Wattaka Sitaputra, Scientist, Center for Functional Nanomaterials, Brookhaven

The team additionally investigated the significance of mobility in the reconfiguration process by cooling the thicker film to a point at which the ions almost ceased from moving.

The researchers stated that the application of PEEM to an operando experiment is a very innovative thought and has not been performed before for ionic liquids.

We had to overcome several technical challenges in the experimental setup, including designing and fabricating the gold-patterned electrodes and incorporating the sample holder in the electron microscope,” described Sadowski. “Ionic liquids probably have not been investigated through this technique because putting a liquid into an ultrahigh vacuum–based microscope seems counterintuitive.”

The researchers aim to prolong their study by employing the new aberration-corrected low-energy electron microscope (LEEM)/PEEM system. The system was installed by means of collaboration between CFN and the National Synchrotron Light Source II (NSLS-II), another DOE Office of Science User Facility at Brookhaven, at NSLS-II’s Electron Spectro-Microscopy beamline. This system will allow the researchers to analyze the electronic and structural changes as well as the chemical changes in the interface between the ionic liquid and the electrode, in a single experiment. Ascertaining such distinctive characteristics will help researchers to choose the most appropriate ionic liquids for particular energy storage applications.

The research was partially supported by the DOE’s Laboratory Directed Research and Development program and is a partnership between the CFN and Brookhaven’s Chemistry and Sustainable Energy Technologies Divisions.

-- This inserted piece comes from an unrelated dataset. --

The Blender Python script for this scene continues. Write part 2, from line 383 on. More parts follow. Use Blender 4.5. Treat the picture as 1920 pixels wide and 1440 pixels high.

The scientists acquired this photoemission electron microscopy movie while biasing gold electrodes covered with three monolayers of the studied ionic liquid. The change in contrast corresponds to a change in the photoemission signal intensities from the ionic liquid–electrode interface, signifying the migration of ions in response to voltage biases on the electrodes. A positive voltage bias results in a darker contrast (higher density of anions near electrode) and a negative one in brighter contrast (higher density of cations near electrode).